Members of the Audit Committee for 2008

Alice D. Laberge (Chair)
Frederick J. Blesi (until his retirement May 8, 2008)
C. Steven Hoffman (from his appointment May 8, 2008)
Keith G. Martell
Jeffrey J. McCaig
Mary Mogford

Role of the Audit Committee

The role of the Audit Committee is to assist the Board in fulfilling its oversight responsibilities for (i) the integrity of the Corporation's financial statements, (ii) the Corporation's compliance with legal and regulatory requirements, (iii) the qualification and independence of the Corporation's independent auditors, and (iv) the performance of the Corporation's independent auditors.

See "Report of the Audit Committee" for more details.

Independent Audit Committee

The Board has determined that each of the directors who served as members of the Audit Committee during the year ended December 31, 2008, is independent according to the Board's independence standards as set out in the "PotashCorp Governance Principles" (which is available on the Corporation's website, www.potashcorp.com), National Instrument 52-110 "Audit Committees" ("NI 52-110"), applicable rules of the SEC and the corporate governance rules of the NYSE. See also "Nominees for Election to the Board of Directors — Director Independence and Other Relationships".

Financial Expertise and Financially Literate

The Board has determined that Ms.

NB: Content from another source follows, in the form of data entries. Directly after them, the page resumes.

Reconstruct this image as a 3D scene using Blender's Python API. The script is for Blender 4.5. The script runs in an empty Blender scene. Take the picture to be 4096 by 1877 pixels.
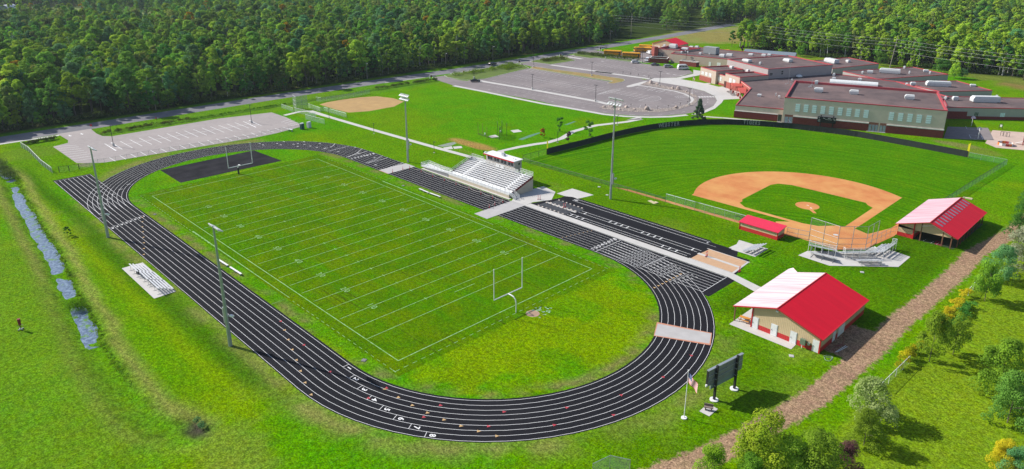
import bpy, bmesh, math, random
import numpy as np
from mathutils import Vector, Matrix
random.seed(7)
rng = np.random.default_rng(11)
SC = bpy.context.scene
COL = SC.collection

# ------------------------------------------------------------------ camera
CAM_F, PITCH, YAW, ROLL = 2857.654, 0.330978, 2.364895, 0.0012486
CAM_C = np.array([138.7332, -81.1766, 63.9321])
PX0, PY0 = 2048.0, 746.07
_f = np.array([math.cos(PITCH)*math.cos(YAW), math.cos(PITCH)*math.sin(YAW), -math.sin(PITCH)])
_r = np.cross(_f, [0, 0, 1]); _r /= np.linalg.norm(_r); _u = np.cross(_r, _f)
_c, _s = math.cos(ROLL), math.sin(ROLL)
CR, CU, CF = _c*_r + _s*_u, -_s*_r + _c*_u, _f
cam_d = bpy.data.cameras.new('camera'); cam = bpy.data.objects.new('camera', cam_d); COL.objects.link(cam)
cam_d.sensor_width = 36; cam_d.lens = CAM_F/4096*36
cam_d.shift_y = -(938.5-PY0)/4096
cam_d.clip_start = 1; cam_d.clip_end = 20000
cam.matrix_world = Matrix(((CR[0], CU[0], -CF[0], CAM_C[0]), (CR[1], CU[1], -CF[1], CAM_C[1]), (CR[2], CU[2], -CF[2], CAM_C[2]), (0, 0, 0, 1)))
SC.camera = cam

# ------------------------------------------------------------------ light
SUN_EL = math.radians(37.2)
sx, sy = -26.2/28.34, -10.8/28.34                 # towards the sun, on the ground
W = bpy.data.worlds.new('World'); SC.world = W; W.use_nodes = True
nt = W.node_tree; bg = nt.nodes['Background']; sky = nt.nodes.new('ShaderNodeTexSky')
sky.sky_type = 'NISHITA'; sky.sun_disc = False; sky.sun_elevation = SUN_EL; sky.sun_rotation = math.atan2(sx, sy)
sky.air_density = 1.0; sky.dust_density = 1.2; sky.ozone_density = 1.0
nt.links.new(sky.outputs[0], bg.inputs[0]); bg.inputs[1].default_value = 0.10
sl = bpy.data.lights.new('sun', 'SUN'); sl.energy = 4.4; sl.angle = math.radians(.5); sl.color = (1, .955, .88)
sun = bpy.data.objects.new('sun', sl); COL.objects.link(sun)
sun.rotation_euler = Vector((-sx*math.cos(SUN_EL), -sy*math.cos(SUN_EL), -math.sin(SUN_EL))).to_track_quat('-Z', 'Y').to_euler()
sun.location = (0, 0, 200)
vs = SC.view_settings; vs.view_transform = 'Standard'; vs.look = 'None'; vs.gamma = 1; vs.exposure = 0.5; vs.use_curve_mapping = False
SC.cycles.max_bounces = 6; SC.cycles.diffuse_bounces = 4; SC.cycles.glossy_bounces = 2; SC.cycles.transparent_max_bounces = 16
SC.cycles.transmission_bounces = 4; SC.cycles.caustics_reflective = False; SC.cycles.caustics_refractive = False
SC.cycles.sample_clamp_indirect = 3.0
SC.cycles.use_adaptive_sampling = False; SC.cycles.use_denoising = True; SC.cycles.denoising_input_passes = 'RGB_ALBEDO_NORMAL'; SC.cycles.denoising_prefilter = 'ACCURATE'

# ------------------------------------------------------------------ survey helpers: photo measurement -> ground position in metres
def G(x, y, z=0.0):
    d = CF*CAM_F + CR*(x-PX0) + CU*(PY0-y)
    q = CAM_C + d*((z-CAM_C[2])/d[2])
    return (float(q[0]), float(q[1]))
S1, S5 = 2.5108, 5.0215
def N(t, x, y): return ((int(t[1])-1)*1024 + x/S1, (0, 470, 940, 1407)[int(t[0])-1] + y/S1)
def T(t, x, y, z=0.0): return G(*N(t, x, y), z)
def M(ox, oy, x, y): return (ox + x/S5, oy + y/S5)
def Z(ox, oy, x, y, z=0.0): return G(*M(ox, oy, x, y), z)
def on_wall(a, b, px):
    """where the line of sight through px meets the upright plane a-b: (metres along, height)"""
    d = CF*CAM_F + CR*(px[0]-PX0) + CU*(PY0-px[1])
    ax, ay = a; ux, uy = b[0]-ax, b[1]-ay; L = math.hypot(ux, uy); ux /= L; uy /= L
    nx, ny = -uy, ux
    t = ((ax-CAM_C[0])*nx + (ay-CAM_C[1])*ny)/(d[0]*nx + d[1]*ny)
    q = CAM_C + d*t
    return (q[0]-ax)*ux + (q[1]-ay)*uy, q[2]
def project(p):
    d = np.asarray(p, float) - CAM_C; w = d@CF
    return PX0 + CAM_F*(d@CR)/w, PY0 - CAM_F*(d@CU)/w, w

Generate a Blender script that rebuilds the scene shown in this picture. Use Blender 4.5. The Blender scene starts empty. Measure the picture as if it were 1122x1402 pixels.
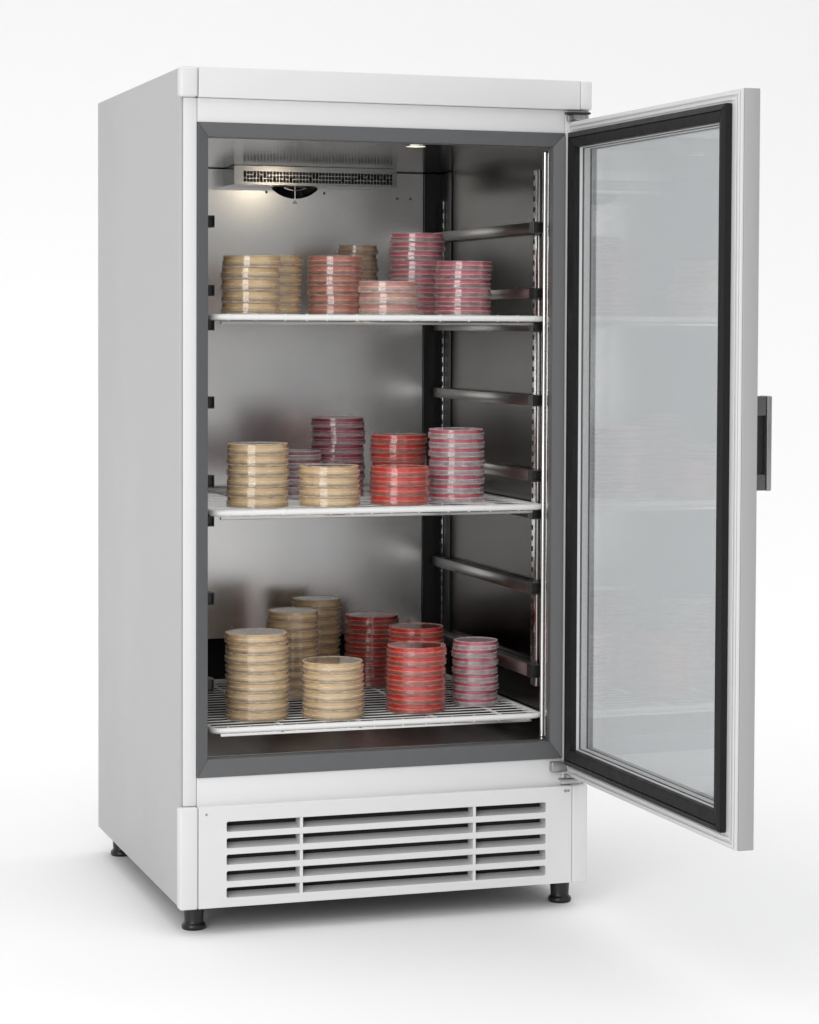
import bpy, bmesh, math, random
from mathutils import Vector, Matrix
random.seed(7)
S = bpy.context.scene
COL = S.collection

# ------------------------------------------------------------------ materials
def mat(name):
    m = bpy.data.materials.new(name); m.use_nodes = True
    nt = m.node_tree; nt.nodes.clear()
    out = nt.nodes.new('ShaderNodeOutputMaterial')
    return m, nt, nt.nodes, nt.links, out

def noise(nt, scale, detail=3.0, stretch=None, coord='Object'):
    tc = nt.nodes.new('ShaderNodeTexCoord')
    mp = nt.nodes.new('ShaderNodeMapping')
    nz = nt.nodes.new('ShaderNodeTexNoise')
    nz.inputs['Scale'].default_value = scale; nz.inputs['Detail'].default_value = detail
    if stretch: mp.inputs['Scale'].default_value = stretch
    nt.links.new(tc.outputs[coord], mp.inputs['Vector']); nt.links.new(mp.outputs['Vector'], nz.inputs['Vector'])
    return nz

def ranged(nt, src, lo, hi, a=0.3, b=0.7):
    mr = nt.nodes.new('ShaderNodeMapRange')
    mr.inputs['From Min'].default_value = a; mr.inputs['From Max'].default_value = b
    mr.inputs['To Min'].default_value = lo; mr.inputs['To Max'].default_value = hi
    nt.links.new(src, mr.inputs['Value']); return mr.outputs['Result']

def paint(name, rgb, rough=0.4, var=0.03, metallic=0.0, bump=0.02, nscale=60, stretch=None, spec=0.5, rvar=0.06):
    m, nt, N, L, out = mat(name)
    p = N.new('ShaderNodeBsdfPrincipled'); L.new(p.outputs[0], out.inputs[0])
    p.inputs['Metallic'].default_value = metallic
    p.inputs['Specular IOR Level'].default_value = spec
    nz = noise(nt, nscale, 4, stretch)
    mix = N.new('ShaderNodeMix'); mix.data_type = 'RGBA'
    mix.inputs['A'].default_value = (*[c*(1-var) for c in rgb], 1); mix.inputs['B'].default_value = (*[min(1, c*(1+var)) for c in rgb], 1)
    L.new(nz.outputs['Fac'], mix.inputs['Factor']); L.new(mix.outputs['Result'], p.inputs['Base Color'])
    L.new(ranged(nt, nz.outputs['Fac'], rough-rvar, rough+rvar), p.inputs['Roughness'])
    if bump:
        nz2 = noise(nt, nscale*8, 2, stretch)
        b = N.new('ShaderNodeBump'); b.inputs['Strength'].default_value = bump; b.inputs['Distance'].default_value = 0.001
        L.new(nz2.outputs['Fac'], b.inputs['Height']); L.new(b.outputs[0], p.inputs['Normal'])
    return m

def steel(name, rgb, rough, stretch, var=0.12, smudge=0.1, tint=1.0):
    m, nt, N, L, out = mat(name)
    p = N.new('ShaderNodeBsdfPrincipled'); L.new(p.outputs[0], out.inputs[0])
    p.inputs['Metallic'].default_value = 1.0
    p.inputs['Specular Tint'].default_value = (tint, tint, tint, 1)
    nz = noise(nt, 7, 1.5)                     # cloudy wear
    st = noise(nt, 60, 4, stretch)             # brushing
    mix = N.new('ShaderNodeMix'); mix.data_type = 'RGBA'
    mix.inputs['A'].default_value = (*[c*(1-var) for c in rgb], 1); mix.inputs['B'].default_value = (*[min(1, c*(1+var)) for c in rgb], 1)
    L.new(nz.outputs['Fac'], mix.inputs['Factor']); L.new(mix.outputs['Result'], p.inputs['Base Color'])
    ad = N.new('ShaderNodeMath'); ad.operation = 'ADD'
    L.new(ranged(nt, nz.outputs['Fac'], rough-smudge*.5, rough+smudge*.5, 0, 1), ad.inputs[0])
    L.new(ranged(nt, st.outputs['Fac'], -.012, .012, 0, 1), ad.inputs[1])
    L.new(ad.outputs[0], p.inputs['Roughness'])
    return m

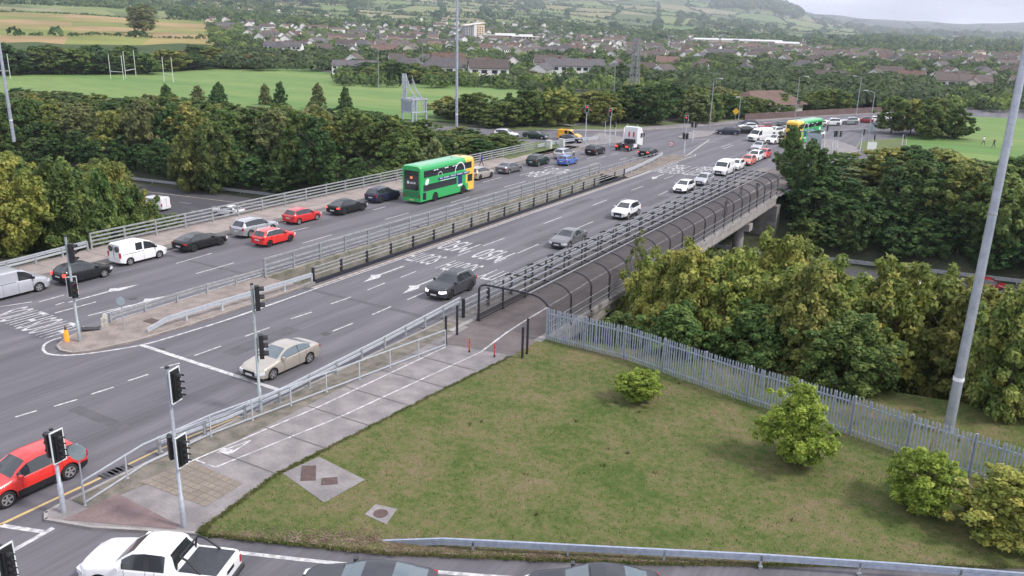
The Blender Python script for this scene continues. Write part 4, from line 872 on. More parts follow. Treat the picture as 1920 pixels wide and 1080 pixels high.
# ------------------------------------------------------------------ lorry tractor unit
def tractor(loc,hd):
    t=tag(empty('tractor_unit',(*loc,0),hd),'white lorry tractor unit without a trailer waiting at the far signals','lorry'); Wd=2.5; f=3.1
    b=MB(); pr=[(f,.45),(f,1.0),(f-.05,1.9),(f-.25,2.95),(f-.75,3.5),(f-1.9,3.75),(f-2.25,3.7),(f-2.25,1.0),(f-2.25,.85),(f-.4,.45)]
    n=len(pr); v=[(x,-Wd/2,z) for x,z in pr]+[(x,Wd/2,z) for x,z in pr]
    b.add(v,[tuple(range(n)),tuple(range(n,2*n))[::-1]]+[(i,n+i,n+(i+1)%n,(i+1)%n) for i in range(n)]); o=b.build('cab',P_WHITE,t)
    bv=o.modifiers.new('b','BEVEL'); bv.width=.12; bv.segments=3
    a=MB(); a.add([(f+.005,-1.1,1.75),(f+.005,1.1,1.75),(f-.2,1.05,2.75),(f-.2,-1.05,2.75)],[(0,1,2,3)]); a.build('windscreen',GLASS,t)
    for s in (-1,1):
        a=MB(); a.box(f-1.3,f-.35,s*1.26-.01,s*1.26+.01,1.85,2.6); a.build('side_window',GLASS,t)
        a=MB(); a.box(f-2.75,f-2.25,s*1.22-.03,s*1.22+.03,1.0,3.5); a.build('air_deflector',P_WHITE,t)
        a=MB(); a.box(f-2.27,f-2.255,s*.42-.14,s*.42+.14,2.0,2.85); a.build('red_decal',mat('decal_red',(.5,.03,.04),.5),t)
        a=MB(); a.box(f-3.9,f-2.3,s*1.0-.22,s*1.0+.22,.45,1.0); a.build('fuel_tank',P_WHITE,t)
        a=MB(); a.box(f-.1,f+.05,s*1.42-.06,s*1.42+.1,1.9,2.6); a.bar((f-.05,s*1.2,2.5),(f,s*1.42,2.5),.04); a.build('wing_mirror',BLACK,t)
        a=MB(); a.box(f-6.2,f-6.1,s*.9-.2,s*.9+.2,.75,.95); a.build('tail_light',LAMPRON,t)
        a=MB(); a.tube([(f-2.0,s*.9,3.7),(f-2.0,s*.9,4.2)],.035,6); a.build('air_horn',GALV,t)
    a=MB(); a.box(f-6.1,f-2.2,-.45,-.3,.75,1.0); a.box(f-6.1,f-2.2,.3,.45,.75,1.0); a.box(f-6.1,f-5.9,-1.15,1.15,.6,1.0); a.build('chassis',BLACK,t)
    a=MB(); a.tube([(f-4.9,0,1.02),(f-4.9,0,1.14)],.5,18); a.box(f-3.2,f-2.4,-.8,.8,1.0,1.7); a.build('fifth_wheel',DARKST,t)
    tm,r1,r2=wheel_mesh(.5)
    for ax in (1.35,4.3,5.5):
        for s in (-1,1): w=link('wheel',tm,t,(f-ax,s*1.08,.5)); link('rim',r1,w)
        if ax>2:
            for s in (-1,1): a=MB(); a.tube([(f-ax-.62,s*1.05,.6),(f-ax-.4,s*1.05,1.02),(f-ax,s*1.05,1.12),(f-ax+.4,s*1.05,1.02),(f-ax+.62,s*1.05,.6)],.1,6); a.build('mudguard',BLACK,t)
x,y=W(1196,279.5); tractor((x-1.1,y+1.35-3.1+.3),UP)
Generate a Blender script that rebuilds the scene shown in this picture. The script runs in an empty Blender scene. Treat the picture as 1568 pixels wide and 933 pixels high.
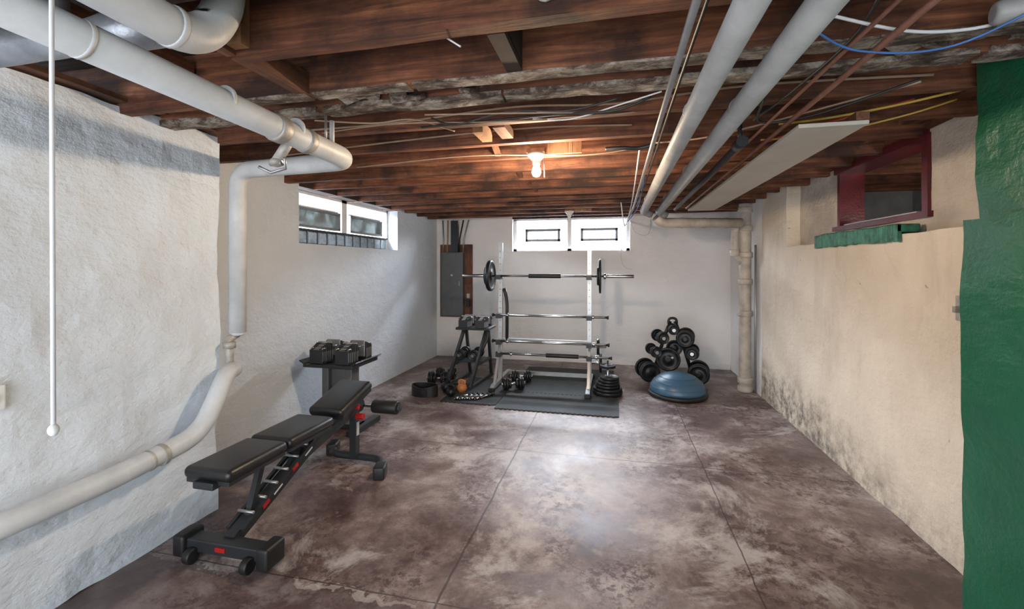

Laberge and Mr. Martell each qualify as an "audit committee financial expert" under the rules of the SEC and thereby have the requisite accounting and/or related financial management expertise required under the rules of the NYSE. In addition, the Board has determined that each member of the Audit Committee is "financially literate" within the meaning of and required by NI 52-110.

See "Report of the Audit Committee" for a brief description of the education and experience for each current member of the Audit Committee that is relevant to the performance of his or her responsibilities as a member of the Audit Committee.